The château was built between 1855 and 1859 on the orders of Baron James de Rothschild, from the banking dynasty that shaped Europe's economic history. When he hired the British architect Joseph Paxton, the mighty banker's instruction was short and cut to the size of his ego: „Build me a Mentmore, but twice as big." The result is a château ringed by 30 square kilometres of forest, with 80 guest bedrooms and lodging for another 100 members of staff. The kitchen was separate from the main building, and an underground train carried the hot food to the dining halls. Wealth has always known how to be practical and absurd at the same time.
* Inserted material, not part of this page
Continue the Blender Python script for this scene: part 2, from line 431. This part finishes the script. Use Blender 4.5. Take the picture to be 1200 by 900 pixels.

The château was opened in 1862 by Napoleon III and his wife, the Spanish aristocrat Eugénie de Montijo. But the building saw darker moments too. In 1870, on the eve of France's defeat by Prussia, this is where Bismarck met the French minister Jules Favre and demanded the surrender of Alsace and Lorraine. During the Second World War the château was occupied by the Nazis, and after the war the Rothschild heirs sealed off the occupied wing. History is not erased by renovation - it is only shut behind a door.
In the 1970s Baroness Marie-Hélène de Rothschild put the château back on the world map with legendary parties. In 1971 she staged a celebration of Marcel Proust's centenary, attended by Princess Grace of Monaco, Audrey Hepburn, Brigitte Bardot and Elizabeth Taylor with Richard Burton. Photographer Cecil Beaton immortalised the guests dressed in Yves Saint-Laurent, Dior and Valentino.
The peak came on 12 December 1972, with the legendary surrealist dinner. Salvador Dalí designed the headpieces - for Audrey Hepburn he made a birdcage, and for the hostess an imposing mask of a stag with eyes weeping tears of diamonds. Three years later the Rothschild couple gave the château to the University of Paris and moved into a house they built in the surrounding forest.
Today another wedding has passed through those same halls, and the château has resurfaced in the magazines. The question that remains is a different one: how many people today even remember that behind the splendour stands an occupation, and a sealed wing, and a history that was not only balls and diamonds? Splendour photographs beautifully. But the story is always more complicated than the frame.